Rezekne, home to over 25,000 people, lies some 55 kilometers (34 miles) west of Russia and around 75 kilometers (47 miles) from Belarus, the Kremlin’s close and dependent ally.

While the incursion into Latvian airspace appeared to be a rare incident, Romania has confirmed drone fragments on its territory on several occasions since Russia invaded Ukraine in February 2022, as recently as July this year.

Mircea Geoana, NATO's outgoing deputy secretary-general and Romania's former top diplomat, said on Sunday morning that the military alliance condemned Russia’s violation of Romanian airspace. “While we have no information indicating an intentional attack by Russia against Allies, these acts are irresponsible and potentially dangerous,” he wrote on X.

Latvia's military on Sunday similarly said that there were no indications that Moscow or Minsk purposely sent a drone into the country.
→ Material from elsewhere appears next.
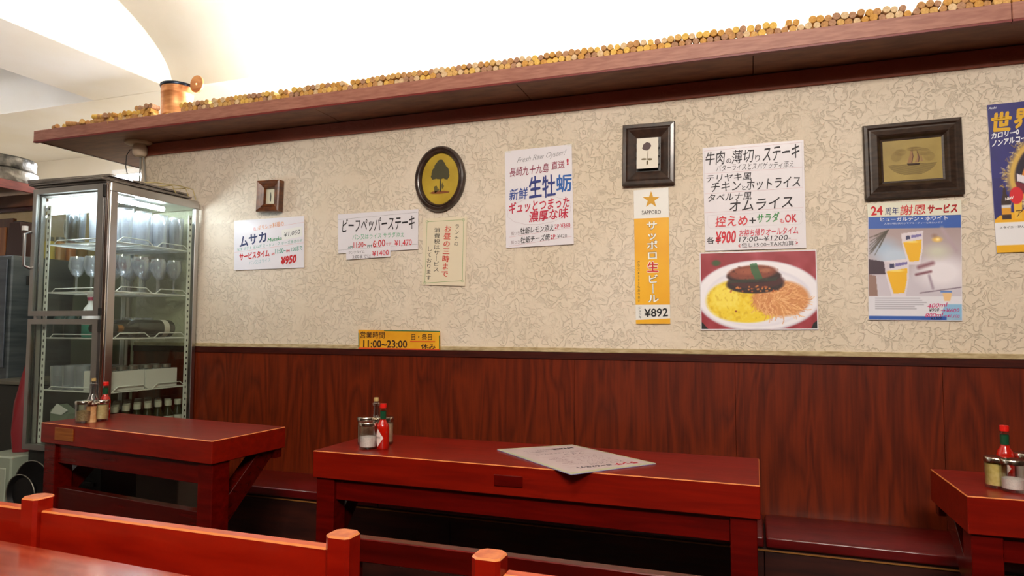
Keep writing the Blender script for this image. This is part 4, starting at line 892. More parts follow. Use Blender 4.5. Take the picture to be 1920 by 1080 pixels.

In a public statement, the military said it had identified the crash site, and that a probe was ongoing.

Sprūds, the Latvian defense minister, sought to downplay the significance of the drone incursion.

“I can confirm that there are no victims here and also no property is infringed in any way,” Defense Minister Andris Sprūds told the Latvian Radio on Sunday, adding that any risks in the event were immediately eliminated: “Of course, it is a serious incident, as it is once again a reminder of what kind of neighboring countries we live next to.”